-- Start RECORDS SUPPLIED --
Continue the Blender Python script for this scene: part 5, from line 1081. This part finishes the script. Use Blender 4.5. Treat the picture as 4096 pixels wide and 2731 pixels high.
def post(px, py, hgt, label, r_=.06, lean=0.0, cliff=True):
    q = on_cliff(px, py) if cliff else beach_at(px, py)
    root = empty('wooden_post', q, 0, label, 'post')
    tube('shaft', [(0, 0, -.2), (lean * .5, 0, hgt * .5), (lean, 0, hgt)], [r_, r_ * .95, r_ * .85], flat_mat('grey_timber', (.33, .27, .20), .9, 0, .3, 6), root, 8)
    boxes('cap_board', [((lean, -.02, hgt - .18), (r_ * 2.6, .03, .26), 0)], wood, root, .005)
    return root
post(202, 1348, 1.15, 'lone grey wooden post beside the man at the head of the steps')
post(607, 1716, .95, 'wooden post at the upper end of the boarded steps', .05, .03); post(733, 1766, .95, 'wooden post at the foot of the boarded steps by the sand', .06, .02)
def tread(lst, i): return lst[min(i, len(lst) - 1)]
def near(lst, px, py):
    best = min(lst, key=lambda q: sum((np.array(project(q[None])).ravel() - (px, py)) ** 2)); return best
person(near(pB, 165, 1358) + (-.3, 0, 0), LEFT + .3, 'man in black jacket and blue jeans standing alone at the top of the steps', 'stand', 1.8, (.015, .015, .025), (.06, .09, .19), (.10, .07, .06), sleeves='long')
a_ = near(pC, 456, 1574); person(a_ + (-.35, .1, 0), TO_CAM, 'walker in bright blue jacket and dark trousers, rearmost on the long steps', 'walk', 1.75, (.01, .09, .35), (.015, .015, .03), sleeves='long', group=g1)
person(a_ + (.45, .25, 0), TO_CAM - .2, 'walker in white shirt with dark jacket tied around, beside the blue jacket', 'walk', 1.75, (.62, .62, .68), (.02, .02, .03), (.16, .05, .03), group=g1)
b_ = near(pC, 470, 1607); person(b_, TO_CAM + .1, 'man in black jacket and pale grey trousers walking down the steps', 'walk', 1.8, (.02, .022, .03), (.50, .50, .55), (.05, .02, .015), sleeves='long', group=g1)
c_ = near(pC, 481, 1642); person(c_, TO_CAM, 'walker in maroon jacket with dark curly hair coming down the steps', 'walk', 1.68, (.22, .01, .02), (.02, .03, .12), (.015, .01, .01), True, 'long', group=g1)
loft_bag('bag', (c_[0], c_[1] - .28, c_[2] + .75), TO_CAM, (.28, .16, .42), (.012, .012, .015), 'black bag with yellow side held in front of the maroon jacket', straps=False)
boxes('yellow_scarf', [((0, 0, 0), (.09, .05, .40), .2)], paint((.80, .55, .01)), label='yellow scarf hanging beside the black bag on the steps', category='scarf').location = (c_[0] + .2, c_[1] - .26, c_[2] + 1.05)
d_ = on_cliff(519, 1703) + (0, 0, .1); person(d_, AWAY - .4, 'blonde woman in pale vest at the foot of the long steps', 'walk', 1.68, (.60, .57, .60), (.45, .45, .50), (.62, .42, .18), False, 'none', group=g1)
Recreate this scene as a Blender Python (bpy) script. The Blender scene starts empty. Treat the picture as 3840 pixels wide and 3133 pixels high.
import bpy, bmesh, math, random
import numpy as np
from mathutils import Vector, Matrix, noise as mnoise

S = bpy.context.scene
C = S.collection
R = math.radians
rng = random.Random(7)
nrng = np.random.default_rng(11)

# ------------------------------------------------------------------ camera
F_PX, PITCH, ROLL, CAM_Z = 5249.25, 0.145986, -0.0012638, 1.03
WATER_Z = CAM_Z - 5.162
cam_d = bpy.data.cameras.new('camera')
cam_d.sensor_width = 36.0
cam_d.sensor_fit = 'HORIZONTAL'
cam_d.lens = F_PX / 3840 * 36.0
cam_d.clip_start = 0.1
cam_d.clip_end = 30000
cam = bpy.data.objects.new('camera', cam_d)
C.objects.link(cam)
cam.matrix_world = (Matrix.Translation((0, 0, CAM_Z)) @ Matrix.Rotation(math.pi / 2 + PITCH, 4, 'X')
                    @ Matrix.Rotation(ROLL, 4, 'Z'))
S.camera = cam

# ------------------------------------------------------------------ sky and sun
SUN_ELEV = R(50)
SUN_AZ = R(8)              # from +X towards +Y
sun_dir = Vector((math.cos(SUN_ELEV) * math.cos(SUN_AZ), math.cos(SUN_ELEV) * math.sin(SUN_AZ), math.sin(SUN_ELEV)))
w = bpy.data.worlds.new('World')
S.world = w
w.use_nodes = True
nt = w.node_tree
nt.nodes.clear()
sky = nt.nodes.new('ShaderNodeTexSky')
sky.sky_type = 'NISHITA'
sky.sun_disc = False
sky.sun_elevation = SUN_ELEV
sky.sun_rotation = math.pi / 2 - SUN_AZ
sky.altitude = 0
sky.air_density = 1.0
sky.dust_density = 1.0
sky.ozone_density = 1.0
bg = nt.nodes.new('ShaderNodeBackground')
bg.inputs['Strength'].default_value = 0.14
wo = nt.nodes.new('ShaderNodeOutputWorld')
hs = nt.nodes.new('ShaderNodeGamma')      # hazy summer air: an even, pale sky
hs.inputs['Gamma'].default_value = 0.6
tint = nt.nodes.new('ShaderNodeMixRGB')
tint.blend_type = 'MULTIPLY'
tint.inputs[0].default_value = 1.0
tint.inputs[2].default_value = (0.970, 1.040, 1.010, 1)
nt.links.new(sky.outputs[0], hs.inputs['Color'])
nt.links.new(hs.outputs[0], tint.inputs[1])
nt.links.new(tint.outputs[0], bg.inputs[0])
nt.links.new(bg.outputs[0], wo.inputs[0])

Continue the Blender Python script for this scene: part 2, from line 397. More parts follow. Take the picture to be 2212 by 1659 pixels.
-- End RECORDS SUPPLIED --
WHAT IS NEEDED
Return what is listed above, exactly and completely.

SOLUTION TO THIS EXERCISE
Continue the Blender Python script for this scene: part 5, from line 1081. This part finishes the script. Use Blender 4.5. Treat the picture as 4096 pixels wide and 2731 pixels high.
def post(px, py, hgt, label, r_=.06, lean=0.0, cliff=True):
    q = on_cliff(px, py) if cliff else beach_at(px, py)
    root = empty('wooden_post', q, 0, label, 'post')
    tube('shaft', [(0, 0, -.2), (lean * .5, 0, hgt * .5), (lean, 0, hgt)], [r_, r_ * .95, r_ * .85], flat_mat('grey_timber', (.33, .27, .20), .9, 0, .3, 6), root, 8)
    boxes('cap_board', [((lean, -.02, hgt - .18), (r_ * 2.6, .03, .26), 0)], wood, root, .005)
    return root
post(202, 1348, 1.15, 'lone grey wooden post beside the man at the head of the steps')
post(607, 1716, .95, 'wooden post at the upper end of the boarded steps', .05, .03); post(733, 1766, .95, 'wooden post at the foot of the boarded steps by the sand', .06, .02)
def tread(lst, i): return lst[min(i, len(lst) - 1)]
def near(lst, px, py):
    best = min(lst, key=lambda q: sum((np.array(project(q[None])).ravel() - (px, py)) ** 2)); return best
person(near(pB, 165, 1358) + (-.3, 0, 0), LEFT + .3, 'man in black jacket and blue jeans standing alone at the top of the steps', 'stand', 1.8, (.015, .015, .025), (.06, .09, .19), (.10, .07, .06), sleeves='long')
a_ = near(pC, 456, 1574); person(a_ + (-.35, .1, 0), TO_CAM, 'walker in bright blue jacket and dark trousers, rearmost on the long steps', 'walk', 1.75, (.01, .09, .35), (.015, .015, .03), sleeves='long', group=g1)
person(a_ + (.45, .25, 0), TO_CAM - .2, 'walker in white shirt with dark jacket tied around, beside the blue jacket', 'walk', 1.75, (.62, .62, .68), (.02, .02, .03), (.16, .05, .03), group=g1)
b_ = near(pC, 470, 1607); person(b_, TO_CAM + .1, 'man in black jacket and pale grey trousers walking down the steps', 'walk', 1.8, (.02, .022, .03), (.50, .50, .55), (.05, .02, .015), sleeves='long', group=g1)
c_ = near(pC, 481, 1642); person(c_, TO_CAM, 'walker in maroon jacket with dark curly hair coming down the steps', 'walk', 1.68, (.22, .01, .02), (.02, .03, .12), (.015, .01, .01), True, 'long', group=g1)
loft_bag('bag', (c_[0], c_[1] - .28, c_[2] + .75), TO_CAM, (.28, .16, .42), (.012, .012, .015), 'black bag with yellow side held in front of the maroon jacket', straps=False)
boxes('yellow_scarf', [((0, 0, 0), (.09, .05, .40), .2)], paint((.80, .55, .01)), label='yellow scarf hanging beside the black bag on the steps', category='scarf').location = (c_[0] + .2, c_[1] - .26, c_[2] + 1.05)
d_ = on_cliff(519, 1703) + (0, 0, .1); person(d_, AWAY - .4, 'blonde woman in pale vest at the foot of the long steps', 'walk', 1.68, (.60, .57, .60), (.45, .45, .50), (.62, .42, .18), False, 'none', group=g1)
Recreate this scene as a Blender Python (bpy) script. The Blender scene starts empty. Treat the picture as 3840 pixels wide and 3133 pixels high.
import bpy, bmesh, math, random
import numpy as np
from mathutils import Vector, Matrix, noise as mnoise

S = bpy.context.scene
C = S.collection
R = math.radians
rng = random.Random(7)
nrng = np.random.default_rng(11)

# ------------------------------------------------------------------ camera
F_PX, PITCH, ROLL, CAM_Z = 5249.25, 0.145986, -0.0012638, 1.03
WATER_Z = CAM_Z - 5.162
cam_d = bpy.data.cameras.new('camera')
cam_d.sensor_width = 36.0
cam_d.sensor_fit = 'HORIZONTAL'
cam_d.lens = F_PX / 3840 * 36.0
cam_d.clip_start = 0.1
cam_d.clip_end = 30000
cam = bpy.data.objects.new('camera', cam_d)
C.objects.link(cam)
cam.matrix_world = (Matrix.Translation((0, 0, CAM_Z)) @ Matrix.Rotation(math.pi / 2 + PITCH, 4, 'X')
                    @ Matrix.Rotation(ROLL, 4, 'Z'))
S.camera = cam

# ------------------------------------------------------------------ sky and sun
SUN_ELEV = R(50)
SUN_AZ = R(8)              # from +X towards +Y
sun_dir = Vector((math.cos(SUN_ELEV) * math.cos(SUN_AZ), math.cos(SUN_ELEV) * math.sin(SUN_AZ), math.sin(SUN_ELEV)))
w = bpy.data.worlds.new('World')
S.world = w
w.use_nodes = True
nt = w.node_tree
nt.nodes.clear()
sky = nt.nodes.new('ShaderNodeTexSky')
sky.sky_type = 'NISHITA'
sky.sun_disc = False
sky.sun_elevation = SUN_ELEV
sky.sun_rotation = math.pi / 2 - SUN_AZ
sky.altitude = 0
sky.air_density = 1.0
sky.dust_density = 1.0
sky.ozone_density = 1.0
bg = nt.nodes.new('ShaderNodeBackground')
bg.inputs['Strength'].default_value = 0.14
wo = nt.nodes.new('ShaderNodeOutputWorld')
hs = nt.nodes.new('ShaderNodeGamma')      # hazy summer air: an even, pale sky
hs.inputs['Gamma'].default_value = 0.6
tint = nt.nodes.new('ShaderNodeMixRGB')
tint.blend_type = 'MULTIPLY'
tint.inputs[0].default_value = 1.0
tint.inputs[2].default_value = (0.970, 1.040, 1.010, 1)
nt.links.new(sky.outputs[0], hs.inputs['Color'])
nt.links.new(hs.outputs[0], tint.inputs[1])
nt.links.new(tint.outputs[0], bg.inputs[0])
nt.links.new(bg.outputs[0], wo.inputs[0])

Continue the Blender Python script for this scene: part 2, from line 397. More parts follow. Take the picture to be 2212 by 1659 pixels.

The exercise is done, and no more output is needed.